Path: utzoo!utgpu!news-server.csri.toronto.edu!bonnie.concordia.ca!uunet!zaphod.mps.ohio-state.edu!uwm.edu!csd4.csd.uwm.edu!markh
From: markh@csd4.csd.uwm.edu (Mark William Hopkins)
Newsgroups: comp.theory
Subject: The Ulam Machine (was: Re: Paradox of the non-recursive computer)
Message-ID: <12089@uwm.edu>
Date: 12 May 91 18:18:40 GMT
References: <11943@uwm.edu>
Sender: news@uwm.edu
Organization: University of Wisconsin - Milwaukee
Lines: 21

In article <11943@uwm.edu> markh@csd4.csd.uwm.edu (Mark William Hopkins) writes:
>Consider an abstract machine that correctly emulates T0, T1, T2, and so on.
>It exists, according to the Axiom of Choice, but is more powerful than a
>Turing Machine (and thus "non-computeable")
>
>Yet at any point in time it has only "computed" a finite set and can thus be
>emulated by a finite machine.  So is this machine actually computing or not?
>
>My answer is yes.  It's a non-recursive computer.

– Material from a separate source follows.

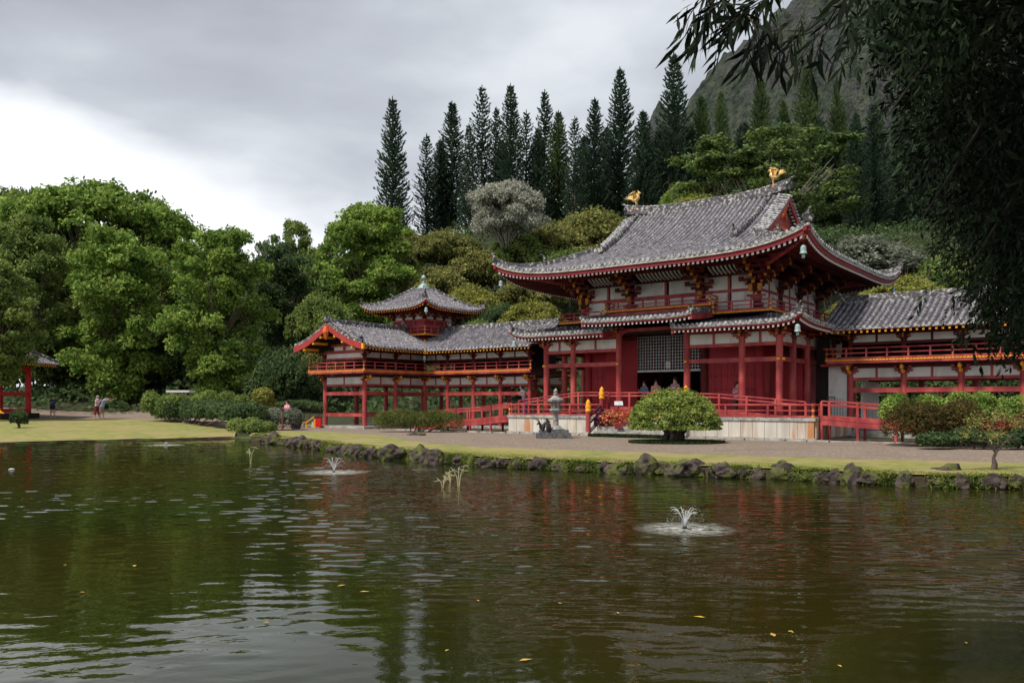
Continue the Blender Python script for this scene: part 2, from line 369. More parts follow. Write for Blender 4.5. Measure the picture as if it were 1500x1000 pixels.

This machine's construction follows the proof of Goedel's Completeness Theorem
and I believe its existence is EQUIVALENT to Ulam's Conjecture (dealing with
the existence ultrafilters of infinite lattices), which is slightly weaker
than the Axiom of Choice (so I mane it the Ulam Machine, and not the Choice
Machine).

But here's something more to digest, that illustrates how deep the paradox runs:

			  The Ulam Metatheorem:
     Every automata theory capable of representing Finite State Automata
     has a model containing automata more powerful than the Turing Machine.